**Exercise objective**
Nothing may be dropped or altered: reproduce all the data.

**Data section**
--

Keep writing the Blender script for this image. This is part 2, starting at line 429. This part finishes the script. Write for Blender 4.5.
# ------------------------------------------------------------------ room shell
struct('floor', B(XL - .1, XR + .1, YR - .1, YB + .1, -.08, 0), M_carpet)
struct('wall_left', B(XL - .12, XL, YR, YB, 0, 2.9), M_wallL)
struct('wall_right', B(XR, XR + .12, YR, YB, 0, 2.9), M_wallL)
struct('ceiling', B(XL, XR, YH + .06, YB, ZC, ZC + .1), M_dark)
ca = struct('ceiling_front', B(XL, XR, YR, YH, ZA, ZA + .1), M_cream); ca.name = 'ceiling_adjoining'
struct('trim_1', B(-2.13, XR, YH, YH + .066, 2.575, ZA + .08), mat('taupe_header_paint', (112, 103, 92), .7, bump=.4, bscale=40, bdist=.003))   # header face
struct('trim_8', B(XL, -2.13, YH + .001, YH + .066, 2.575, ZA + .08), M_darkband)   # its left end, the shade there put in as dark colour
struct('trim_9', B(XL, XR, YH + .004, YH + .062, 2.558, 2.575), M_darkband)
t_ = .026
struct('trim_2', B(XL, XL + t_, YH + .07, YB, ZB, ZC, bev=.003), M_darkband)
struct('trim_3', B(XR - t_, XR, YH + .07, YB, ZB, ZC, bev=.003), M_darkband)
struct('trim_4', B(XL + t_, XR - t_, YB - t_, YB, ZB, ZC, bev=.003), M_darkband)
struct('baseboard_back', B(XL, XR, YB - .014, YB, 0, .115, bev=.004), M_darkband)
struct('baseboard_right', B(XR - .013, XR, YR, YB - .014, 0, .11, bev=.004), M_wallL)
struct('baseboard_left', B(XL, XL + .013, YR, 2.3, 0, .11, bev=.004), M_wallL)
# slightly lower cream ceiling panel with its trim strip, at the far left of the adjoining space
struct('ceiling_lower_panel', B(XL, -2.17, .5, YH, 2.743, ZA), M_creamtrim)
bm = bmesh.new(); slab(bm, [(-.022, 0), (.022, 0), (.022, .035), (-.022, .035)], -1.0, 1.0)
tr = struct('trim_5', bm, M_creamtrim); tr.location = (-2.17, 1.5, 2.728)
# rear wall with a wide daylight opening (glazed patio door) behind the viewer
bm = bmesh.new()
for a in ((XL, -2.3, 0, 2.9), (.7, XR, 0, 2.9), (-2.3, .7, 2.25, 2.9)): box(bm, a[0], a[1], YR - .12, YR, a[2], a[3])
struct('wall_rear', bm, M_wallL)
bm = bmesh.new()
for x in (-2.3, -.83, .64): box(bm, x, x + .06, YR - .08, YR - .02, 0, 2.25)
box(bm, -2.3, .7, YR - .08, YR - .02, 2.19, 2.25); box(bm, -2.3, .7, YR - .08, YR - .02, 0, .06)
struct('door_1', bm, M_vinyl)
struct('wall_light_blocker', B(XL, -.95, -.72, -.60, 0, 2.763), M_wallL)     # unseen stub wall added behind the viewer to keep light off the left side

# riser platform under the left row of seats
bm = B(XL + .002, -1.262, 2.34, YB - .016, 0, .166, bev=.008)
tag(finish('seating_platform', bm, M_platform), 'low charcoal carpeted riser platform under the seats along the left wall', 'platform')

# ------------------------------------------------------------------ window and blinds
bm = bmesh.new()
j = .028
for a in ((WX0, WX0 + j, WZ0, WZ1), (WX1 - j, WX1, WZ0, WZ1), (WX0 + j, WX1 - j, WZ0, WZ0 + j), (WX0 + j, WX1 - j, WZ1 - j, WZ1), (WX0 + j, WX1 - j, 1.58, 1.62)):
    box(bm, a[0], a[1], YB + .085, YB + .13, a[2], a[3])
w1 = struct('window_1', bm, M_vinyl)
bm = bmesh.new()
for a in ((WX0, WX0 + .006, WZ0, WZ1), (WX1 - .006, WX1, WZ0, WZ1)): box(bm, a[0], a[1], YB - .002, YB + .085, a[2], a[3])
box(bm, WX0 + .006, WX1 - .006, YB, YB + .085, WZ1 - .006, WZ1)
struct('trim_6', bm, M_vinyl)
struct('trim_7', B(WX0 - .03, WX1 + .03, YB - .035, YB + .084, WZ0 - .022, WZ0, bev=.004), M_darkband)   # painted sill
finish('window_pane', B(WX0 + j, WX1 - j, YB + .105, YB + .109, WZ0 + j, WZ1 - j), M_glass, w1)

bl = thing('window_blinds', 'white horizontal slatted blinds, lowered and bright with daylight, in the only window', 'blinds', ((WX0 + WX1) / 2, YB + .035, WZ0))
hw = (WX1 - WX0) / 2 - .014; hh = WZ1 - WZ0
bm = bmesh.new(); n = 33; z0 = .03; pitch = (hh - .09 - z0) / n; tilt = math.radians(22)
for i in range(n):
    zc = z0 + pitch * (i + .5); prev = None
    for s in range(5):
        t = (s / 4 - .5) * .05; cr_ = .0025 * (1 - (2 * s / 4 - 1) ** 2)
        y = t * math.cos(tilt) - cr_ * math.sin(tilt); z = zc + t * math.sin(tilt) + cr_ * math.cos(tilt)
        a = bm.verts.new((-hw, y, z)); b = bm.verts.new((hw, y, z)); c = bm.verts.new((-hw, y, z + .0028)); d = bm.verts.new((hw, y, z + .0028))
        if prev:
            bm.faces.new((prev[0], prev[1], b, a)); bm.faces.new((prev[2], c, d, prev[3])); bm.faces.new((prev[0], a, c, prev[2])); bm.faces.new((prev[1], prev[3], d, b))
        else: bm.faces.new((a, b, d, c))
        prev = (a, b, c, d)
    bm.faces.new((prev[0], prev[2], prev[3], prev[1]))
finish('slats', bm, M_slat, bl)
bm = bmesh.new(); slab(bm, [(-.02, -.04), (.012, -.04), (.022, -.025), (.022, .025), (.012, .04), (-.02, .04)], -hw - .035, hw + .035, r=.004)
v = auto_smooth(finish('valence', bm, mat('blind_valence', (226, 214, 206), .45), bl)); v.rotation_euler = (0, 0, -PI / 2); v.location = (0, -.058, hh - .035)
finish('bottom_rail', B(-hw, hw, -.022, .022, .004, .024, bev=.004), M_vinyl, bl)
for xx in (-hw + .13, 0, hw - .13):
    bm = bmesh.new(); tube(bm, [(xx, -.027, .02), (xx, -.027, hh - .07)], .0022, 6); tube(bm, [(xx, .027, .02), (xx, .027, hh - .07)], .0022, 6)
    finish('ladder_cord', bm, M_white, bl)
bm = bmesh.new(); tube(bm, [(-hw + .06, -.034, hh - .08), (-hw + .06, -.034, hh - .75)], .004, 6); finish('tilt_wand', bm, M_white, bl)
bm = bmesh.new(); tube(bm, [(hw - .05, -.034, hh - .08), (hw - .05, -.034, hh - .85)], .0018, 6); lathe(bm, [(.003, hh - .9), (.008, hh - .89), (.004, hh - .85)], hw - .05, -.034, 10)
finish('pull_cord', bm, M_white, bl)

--

**Result of the exercise**
Keep writing the Blender script for this image. This is part 2, starting at line 429. This part finishes the script. Write for Blender 4.5.
# ------------------------------------------------------------------ room shell
struct('floor', B(XL - .1, XR + .1, YR - .1, YB + .1, -.08, 0), M_carpet)
struct('wall_left', B(XL - .12, XL, YR, YB, 0, 2.9), M_wallL)
struct('wall_right', B(XR, XR + .12, YR, YB, 0, 2.9), M_wallL)
struct('ceiling', B(XL, XR, YH + .06, YB, ZC, ZC + .1), M_dark)
ca = struct('ceiling_front', B(XL, XR, YR, YH, ZA, ZA + .1), M_cream); ca.name = 'ceiling_adjoining'
struct('trim_1', B(-2.13, XR, YH, YH + .066, 2.575, ZA + .08), mat('taupe_header_paint', (112, 103, 92), .7, bump=.4, bscale=40, bdist=.003))   # header face
struct('trim_8', B(XL, -2.13, YH + .001, YH + .066, 2.575, ZA + .08), M_darkband)   # its left end, the shade there put in as dark colour
struct('trim_9', B(XL, XR, YH + .004, YH + .062, 2.558, 2.575), M_darkband)
t_ = .026
struct('trim_2', B(XL, XL + t_, YH + .07, YB, ZB, ZC, bev=.003), M_darkband)
struct('trim_3', B(XR - t_, XR, YH + .07, YB, ZB, ZC, bev=.003), M_darkband)
struct('trim_4', B(XL + t_, XR - t_, YB - t_, YB, ZB, ZC, bev=.003), M_darkband)
struct('baseboard_back', B(XL, XR, YB - .014, YB, 0, .115, bev=.004), M_darkband)
struct('baseboard_right', B(XR - .013, XR, YR, YB - .014, 0, .11, bev=.004), M_wallL)
struct('baseboard_left', B(XL, XL + .013, YR, 2.3, 0, .11, bev=.004), M_wallL)
# slightly lower cream ceiling panel with its trim strip, at the far left of the adjoining space
struct('ceiling_lower_panel', B(XL, -2.17, .5, YH, 2.743, ZA), M_creamtrim)
bm = bmesh.new(); slab(bm, [(-.022, 0), (.022, 0), (.022, .035), (-.022, .035)], -1.0, 1.0)
tr = struct('trim_5', bm, M_creamtrim); tr.location = (-2.17, 1.5, 2.728)
# rear wall with a wide daylight opening (glazed patio door) behind the viewer
bm = bmesh.new()
for a in ((XL, -2.3, 0, 2.9), (.7, XR, 0, 2.9), (-2.3, .7, 2.25, 2.9)): box(bm, a[0], a[1], YR - .12, YR, a[2], a[3])
struct('wall_rear', bm, M_wallL)
bm = bmesh.new()
for x in (-2.3, -.83, .64): box(bm, x, x + .06, YR - .08, YR - .02, 0, 2.25)
box(bm, -2.3, .7, YR - .08, YR - .02, 2.19, 2.25); box(bm, -2.3, .7, YR - .08, YR - .02, 0, .06)
struct('door_1', bm, M_vinyl)
struct('wall_light_blocker', B(XL, -.95, -.72, -.60, 0, 2.763), M_wallL)     # unseen stub wall added behind the viewer to keep light off the left side

# riser platform under the left row of seats
bm = B(XL + .002, -1.262, 2.34, YB - .016, 0, .166, bev=.008)
tag(finish('seating_platform', bm, M_platform), 'low charcoal carpeted riser platform under the seats along the left wall', 'platform')

# ------------------------------------------------------------------ window and blinds
bm = bmesh.new()
j = .028
for a in ((WX0, WX0 + j, WZ0, WZ1), (WX1 - j, WX1, WZ0, WZ1), (WX0 + j, WX1 - j, WZ0, WZ0 + j), (WX0 + j, WX1 - j, WZ1 - j, WZ1), (WX0 + j, WX1 - j, 1.58, 1.62)):
    box(bm, a[0], a[1], YB + .085, YB + .13, a[2], a[3])
w1 = struct('window_1', bm, M_vinyl)
bm = bmesh.new()
for a in ((WX0, WX0 + .006, WZ0, WZ1), (WX1 - .006, WX1, WZ0, WZ1)): box(bm, a[0], a[1], YB - .002, YB + .085, a[2], a[3])
box(bm, WX0 + .006, WX1 - .006, YB, YB + .085, WZ1 - .006, WZ1)
struct('trim_6', bm, M_vinyl)
struct('trim_7', B(WX0 - .03, WX1 + .03, YB - .035, YB + .084, WZ0 - .022, WZ0, bev=.004), M_darkband)   # painted sill
finish('window_pane', B(WX0 + j, WX1 - j, YB + .105, YB + .109, WZ0 + j, WZ1 - j), M_glass, w1)

bl = thing('window_blinds', 'white horizontal slatted blinds, lowered and bright with daylight, in the only window', 'blinds', ((WX0 + WX1) / 2, YB + .035, WZ0))
hw = (WX1 - WX0) / 2 - .014; hh = WZ1 - WZ0
bm = bmesh.new(); n = 33; z0 = .03; pitch = (hh - .09 - z0) / n; tilt = math.radians(22)
for i in range(n):
    zc = z0 + pitch * (i + .5); prev = None
    for s in range(5):
        t = (s / 4 - .5) * .05; cr_ = .0025 * (1 - (2 * s / 4 - 1) ** 2)
        y = t * math.cos(tilt) - cr_ * math.sin(tilt); z = zc + t * math.sin(tilt) + cr_ * math.cos(tilt)
        a = bm.verts.new((-hw, y, z)); b = bm.verts.new((hw, y, z)); c = bm.verts.new((-hw, y, z + .0028)); d = bm.verts.new((hw, y, z + .0028))
        if prev:
            bm.faces.new((prev[0], prev[1], b, a)); bm.faces.new((prev[2], c, d, prev[3])); bm.faces.new((prev[0], a, c, prev[2])); bm.faces.new((prev[1], prev[3], d, b))
        else: bm.faces.new((a, b, d, c))
        prev = (a, b, c, d)
    bm.faces.new((prev[0], prev[2], prev[3], prev[1]))
finish('slats', bm, M_slat, bl)
bm = bmesh.new(); slab(bm, [(-.02, -.04), (.012, -.04), (.022, -.025), (.022, .025), (.012, .04), (-.02, .04)], -hw - .035, hw + .035, r=.004)
v = auto_smooth(finish('valence', bm, mat('blind_valence', (226, 214, 206), .45), bl)); v.rotation_euler = (0, 0, -PI / 2); v.location = (0, -.058, hh - .035)
finish('bottom_rail', B(-hw, hw, -.022, .022, .004, .024, bev=.004), M_vinyl, bl)
for xx in (-hw + .13, 0, hw - .13):
    bm = bmesh.new(); tube(bm, [(xx, -.027, .02), (xx, -.027, hh - .07)], .0022, 6); tube(bm, [(xx, .027, .02), (xx, .027, hh - .07)], .0022, 6)
    finish('ladder_cord', bm, M_white, bl)
bm = bmesh.new(); tube(bm, [(-hw + .06, -.034, hh - .08), (-hw + .06, -.034, hh - .75)], .004, 6); finish('tilt_wand', bm, M_white, bl)
bm = bmesh.new(); tube(bm, [(hw - .05, -.034, hh - .08), (hw - .05, -.034, hh - .85)], .0018, 6); lathe(bm, [(.003, hh - .9), (.008, hh - .89), (.004, hh - .85)], hw - .05, -.034, 10)
finish('pull_cord', bm, M_white, bl)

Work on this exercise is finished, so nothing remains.